Data extract:
* * * * * * *

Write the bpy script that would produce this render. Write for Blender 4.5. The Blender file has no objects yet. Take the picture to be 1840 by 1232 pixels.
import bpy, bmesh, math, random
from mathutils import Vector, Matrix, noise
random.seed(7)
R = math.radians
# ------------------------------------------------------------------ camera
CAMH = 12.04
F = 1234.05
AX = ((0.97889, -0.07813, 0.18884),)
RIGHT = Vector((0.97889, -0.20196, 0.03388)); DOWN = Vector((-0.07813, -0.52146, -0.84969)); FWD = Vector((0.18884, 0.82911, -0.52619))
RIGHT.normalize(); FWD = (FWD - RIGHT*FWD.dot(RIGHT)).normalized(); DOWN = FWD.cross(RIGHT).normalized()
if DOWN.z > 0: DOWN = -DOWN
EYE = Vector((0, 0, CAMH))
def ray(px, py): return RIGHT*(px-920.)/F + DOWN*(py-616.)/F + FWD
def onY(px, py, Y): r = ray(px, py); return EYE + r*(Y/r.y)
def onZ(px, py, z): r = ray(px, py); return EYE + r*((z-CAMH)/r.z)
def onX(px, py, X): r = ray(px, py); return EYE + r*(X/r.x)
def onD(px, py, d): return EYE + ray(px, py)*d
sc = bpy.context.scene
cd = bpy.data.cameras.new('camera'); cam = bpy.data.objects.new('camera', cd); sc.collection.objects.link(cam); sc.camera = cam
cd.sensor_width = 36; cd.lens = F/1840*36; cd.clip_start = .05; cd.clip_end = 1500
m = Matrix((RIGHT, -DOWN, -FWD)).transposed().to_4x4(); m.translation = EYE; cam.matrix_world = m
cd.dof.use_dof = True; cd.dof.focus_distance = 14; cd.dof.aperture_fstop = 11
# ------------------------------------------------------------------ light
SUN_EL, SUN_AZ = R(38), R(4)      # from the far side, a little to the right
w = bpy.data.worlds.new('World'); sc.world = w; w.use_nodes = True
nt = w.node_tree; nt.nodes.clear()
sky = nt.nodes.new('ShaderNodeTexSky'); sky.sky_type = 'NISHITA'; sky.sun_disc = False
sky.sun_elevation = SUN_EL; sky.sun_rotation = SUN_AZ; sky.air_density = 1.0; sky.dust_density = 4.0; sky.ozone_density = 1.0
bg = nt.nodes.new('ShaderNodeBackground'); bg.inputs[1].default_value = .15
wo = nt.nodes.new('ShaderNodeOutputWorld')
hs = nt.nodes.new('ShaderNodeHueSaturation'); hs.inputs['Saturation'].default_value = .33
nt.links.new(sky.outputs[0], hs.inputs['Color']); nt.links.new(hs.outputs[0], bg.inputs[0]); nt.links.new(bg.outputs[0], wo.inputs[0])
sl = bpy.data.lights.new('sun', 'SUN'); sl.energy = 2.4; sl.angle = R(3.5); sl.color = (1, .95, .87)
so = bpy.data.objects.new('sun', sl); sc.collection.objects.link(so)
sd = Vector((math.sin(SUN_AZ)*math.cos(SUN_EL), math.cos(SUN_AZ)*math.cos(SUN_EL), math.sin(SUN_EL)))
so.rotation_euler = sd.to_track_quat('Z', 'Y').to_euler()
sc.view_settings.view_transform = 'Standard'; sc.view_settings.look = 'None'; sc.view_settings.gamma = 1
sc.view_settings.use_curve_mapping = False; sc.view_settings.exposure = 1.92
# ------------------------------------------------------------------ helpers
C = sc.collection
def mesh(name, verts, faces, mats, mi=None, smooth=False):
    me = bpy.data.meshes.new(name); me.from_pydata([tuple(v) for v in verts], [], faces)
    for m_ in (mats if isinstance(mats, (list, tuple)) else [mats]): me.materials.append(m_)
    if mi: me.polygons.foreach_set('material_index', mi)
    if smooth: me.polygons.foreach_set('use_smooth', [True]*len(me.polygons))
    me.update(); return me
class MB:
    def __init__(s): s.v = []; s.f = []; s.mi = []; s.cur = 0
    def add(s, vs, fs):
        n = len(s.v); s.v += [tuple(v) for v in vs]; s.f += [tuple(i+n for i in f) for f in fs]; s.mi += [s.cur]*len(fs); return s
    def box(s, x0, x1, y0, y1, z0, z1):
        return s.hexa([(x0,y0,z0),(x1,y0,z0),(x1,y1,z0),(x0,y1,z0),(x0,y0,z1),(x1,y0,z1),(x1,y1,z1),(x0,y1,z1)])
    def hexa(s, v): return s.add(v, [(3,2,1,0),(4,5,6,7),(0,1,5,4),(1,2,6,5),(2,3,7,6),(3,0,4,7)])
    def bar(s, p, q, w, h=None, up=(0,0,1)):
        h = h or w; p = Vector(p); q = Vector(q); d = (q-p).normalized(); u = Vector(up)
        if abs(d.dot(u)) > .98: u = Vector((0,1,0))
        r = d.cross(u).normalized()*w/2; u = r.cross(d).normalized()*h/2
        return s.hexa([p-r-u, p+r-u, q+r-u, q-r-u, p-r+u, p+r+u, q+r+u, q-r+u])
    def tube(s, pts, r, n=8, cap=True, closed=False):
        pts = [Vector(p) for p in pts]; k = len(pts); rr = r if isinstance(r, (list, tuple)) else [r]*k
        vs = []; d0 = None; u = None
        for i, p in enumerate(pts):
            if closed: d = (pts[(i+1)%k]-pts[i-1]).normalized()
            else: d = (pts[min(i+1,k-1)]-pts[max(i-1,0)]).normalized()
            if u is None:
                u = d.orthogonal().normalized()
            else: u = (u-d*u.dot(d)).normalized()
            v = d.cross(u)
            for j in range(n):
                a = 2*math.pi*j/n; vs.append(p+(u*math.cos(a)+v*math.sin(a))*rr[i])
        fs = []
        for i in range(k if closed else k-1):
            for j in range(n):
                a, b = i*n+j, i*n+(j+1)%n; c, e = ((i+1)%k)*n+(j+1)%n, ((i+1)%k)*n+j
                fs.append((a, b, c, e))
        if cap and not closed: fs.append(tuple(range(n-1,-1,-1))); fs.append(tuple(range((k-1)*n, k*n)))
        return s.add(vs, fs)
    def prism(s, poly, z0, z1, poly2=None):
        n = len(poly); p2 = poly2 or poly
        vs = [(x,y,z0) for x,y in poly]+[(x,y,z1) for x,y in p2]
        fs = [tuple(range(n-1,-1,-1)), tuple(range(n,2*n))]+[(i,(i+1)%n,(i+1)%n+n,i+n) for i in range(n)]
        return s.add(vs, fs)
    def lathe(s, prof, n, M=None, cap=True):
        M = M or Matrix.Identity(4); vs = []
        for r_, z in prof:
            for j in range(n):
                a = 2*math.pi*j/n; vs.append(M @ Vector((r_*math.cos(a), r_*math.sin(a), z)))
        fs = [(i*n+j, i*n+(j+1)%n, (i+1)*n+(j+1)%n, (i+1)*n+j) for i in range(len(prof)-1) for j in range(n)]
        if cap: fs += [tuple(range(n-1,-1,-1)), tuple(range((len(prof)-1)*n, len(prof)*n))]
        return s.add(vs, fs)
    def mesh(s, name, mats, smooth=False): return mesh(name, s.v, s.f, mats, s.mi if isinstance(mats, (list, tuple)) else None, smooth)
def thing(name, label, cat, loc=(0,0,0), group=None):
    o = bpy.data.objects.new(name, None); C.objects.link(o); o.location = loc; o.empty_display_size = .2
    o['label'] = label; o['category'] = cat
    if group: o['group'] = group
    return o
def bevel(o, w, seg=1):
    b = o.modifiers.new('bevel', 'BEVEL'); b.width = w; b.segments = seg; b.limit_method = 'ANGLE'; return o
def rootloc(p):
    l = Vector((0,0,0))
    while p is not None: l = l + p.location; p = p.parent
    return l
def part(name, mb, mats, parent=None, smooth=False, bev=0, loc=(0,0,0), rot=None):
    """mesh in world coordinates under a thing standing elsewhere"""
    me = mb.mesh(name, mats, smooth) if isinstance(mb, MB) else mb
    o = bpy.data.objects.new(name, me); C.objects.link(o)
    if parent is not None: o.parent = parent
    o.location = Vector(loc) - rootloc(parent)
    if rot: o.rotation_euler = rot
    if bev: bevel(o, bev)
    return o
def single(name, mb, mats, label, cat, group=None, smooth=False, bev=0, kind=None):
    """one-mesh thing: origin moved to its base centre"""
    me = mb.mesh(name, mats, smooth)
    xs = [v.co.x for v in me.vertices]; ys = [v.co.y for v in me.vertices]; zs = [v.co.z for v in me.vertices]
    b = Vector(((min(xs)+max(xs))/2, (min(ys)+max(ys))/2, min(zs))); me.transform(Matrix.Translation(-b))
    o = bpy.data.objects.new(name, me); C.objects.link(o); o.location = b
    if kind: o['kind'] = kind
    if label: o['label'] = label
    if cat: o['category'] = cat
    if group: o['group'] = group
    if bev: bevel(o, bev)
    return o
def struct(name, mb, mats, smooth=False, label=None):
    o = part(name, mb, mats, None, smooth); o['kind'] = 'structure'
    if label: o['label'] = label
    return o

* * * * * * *

Task directions: Where does the word "objects" appear? Return each line that holds it.

Output below:
Write the bpy script that would produce this render. Write for Blender 4.5. The Blender file has no objects yet. Take the picture to be 1840 by 1232 pixels.
cd = bpy.data.cameras.new('camera'); cam = bpy.data.objects.new('camera', cd); sc.collection.objects.link(cam); sc.camera = cam
so = bpy.data.objects.new('sun', sl); sc.collection.objects.link(so)
    o = bpy.data.objects.new(name, None); C.objects.link(o); o.location = loc; o.empty_display_size = .2
    o = bpy.data.objects.new(name, me); C.objects.link(o)
    o = bpy.data.objects.new(name, me); C.objects.link(o); o.location = b